How to Overcome Jealousy and Be Happy for Your Friends

Two friends drink coffee in a coffee shop and laugh.
Photo by Brooke Cagle on Unsplash

My jealous tendencies stem from when I was just a wee tot. My parents always tell this funny story of when we were visiting a family friend who was already reading “Harry Potter” books, which were several years ahead of her grade level. My dad said it was “fantastic” of her. When we got into the car to leave, I pouted, and when my dad asked what was wrong, little toddler Francesca crossed her arms and huffed, “You said FANTASTIC!”

I’ve worked on my jealousy quite a bit since then, thanks to journaling, self-awareness, and a lot more life experience. I’ve realized that being happy for others instead of becoming jealous is not only easier on my heart and mind, but it also bolsters my relationships. 

That’s not to say my little green monster doesn’t visit from time to time, because it certainly does. I keep these three truths in my back pocket whenever I need a reminder. 

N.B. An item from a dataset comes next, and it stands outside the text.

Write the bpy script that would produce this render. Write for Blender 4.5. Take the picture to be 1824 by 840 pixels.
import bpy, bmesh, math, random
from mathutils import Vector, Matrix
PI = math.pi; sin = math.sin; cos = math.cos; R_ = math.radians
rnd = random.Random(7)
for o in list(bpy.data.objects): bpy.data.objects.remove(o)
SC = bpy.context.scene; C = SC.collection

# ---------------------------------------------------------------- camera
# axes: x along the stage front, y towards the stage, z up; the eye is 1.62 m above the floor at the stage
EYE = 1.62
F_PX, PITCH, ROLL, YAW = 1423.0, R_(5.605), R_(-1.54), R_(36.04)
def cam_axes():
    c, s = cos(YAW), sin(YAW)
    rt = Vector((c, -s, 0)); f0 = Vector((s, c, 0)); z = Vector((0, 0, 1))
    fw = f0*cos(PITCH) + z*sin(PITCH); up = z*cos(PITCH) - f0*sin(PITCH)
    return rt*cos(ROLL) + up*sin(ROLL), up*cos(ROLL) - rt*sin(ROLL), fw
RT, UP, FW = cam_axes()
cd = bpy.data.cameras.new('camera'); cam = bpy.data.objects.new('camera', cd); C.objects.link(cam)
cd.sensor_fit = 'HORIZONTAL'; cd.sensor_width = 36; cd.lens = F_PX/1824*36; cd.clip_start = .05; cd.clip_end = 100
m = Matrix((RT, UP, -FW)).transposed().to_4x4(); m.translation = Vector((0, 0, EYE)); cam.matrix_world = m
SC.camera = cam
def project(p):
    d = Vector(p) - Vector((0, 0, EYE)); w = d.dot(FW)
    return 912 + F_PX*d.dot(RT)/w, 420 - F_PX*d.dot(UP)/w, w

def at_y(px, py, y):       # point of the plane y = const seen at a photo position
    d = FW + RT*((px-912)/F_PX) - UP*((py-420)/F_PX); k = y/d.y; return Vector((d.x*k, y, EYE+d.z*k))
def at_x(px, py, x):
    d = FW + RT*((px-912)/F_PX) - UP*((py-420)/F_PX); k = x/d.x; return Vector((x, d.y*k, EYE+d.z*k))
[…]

I remind myself that there is an abundance of goodness, in many different forms, out there for all of us

There isn’t one definition of “success”, nor is there a scarcity of goodness out in the world (though I will admit, it can feel like that sometimes). 

During college and even post-grad when I was living my single life, watching close friends meet their “person” and fall in love did not mean that I was any less likely to have a relationship of my own one day. It also didn’t mean that my singleness was a failure, even if it was lonely at times. For them, in that season of their lives, falling in love was their version of goodness. For me, in my single season, meeting new people and learning more about myself was my version of it. 

This applies to so many different scenarios, from dating to job searching to apartment/house hunting… the list goes on. Someone else’s happiness and good fortune has no bearing on our own. There’s enough grace out there for all of us; we just have to keep our hearts and minds open to the different forms in which it’ll find us. 

Seeing my friends succeed makes me excited for when my time will come

When I graduated from college, many of my friends already had jobs lined up for the summer. I, on the other hand, vividly recall interviewing at my dad’s company and getting denied after one round (how does that even happen?! reverse-nepotism?) and feeling pretty anxious and worried about the future. 

Even though it was such a nerve-wracking time, I tried not to let my insecurities overshadow the support and happiness I felt for my friends. To avoid projecting my feelings onto them, I briefly put my nerves into a box and was fully supportive and engaged with them about their new beginnings. 

I remember making excited FaceTime calls and congratulatory Instagram posts that felt tough at the time, but I’m glad I was able to do them for my friends. It wasn’t their fault that I was struggling, and again, their good fortune did not have any bearing on my personal ability to succeed. 

As they advanced in the interview process and secured awesome job offers, it made me feel really hopeful for when my time would come. And luckily, about a month after graduation, it did – I got a great offer in the industry and city I wanted. I remember feeling proud of myself that I didn’t waste that month feeling envious and resentful of my friends, and instead channeled that energy into hope and gratitude for when it would be my turn.  

Knowing how great it feels when my friends support me, I try to return that feeling to them whenever I can

I may or may not have stolen the philosophy of “it is in giving that we receive” from the prayer of Saint Francis, but hey, it works! It boils down to treating others the way I like to be treated… knowing how much I enjoy being included, I should include others. 


Knowing how wonderful it feels to be understood, I should use empathy to understand others. And knowing how important it is to be supported, I should support others. It feels so good when my friends remember important events in my life, like interview days, grad school finals, moving to a new apartment, and more. It doesn’t matter if the gestures are small, like “good luck” and “thinking of you” texts, or more involved like a thoughtful note card in the mail. Knowing how great it feels to be seen, I try my best to show up for my friends in similar ways.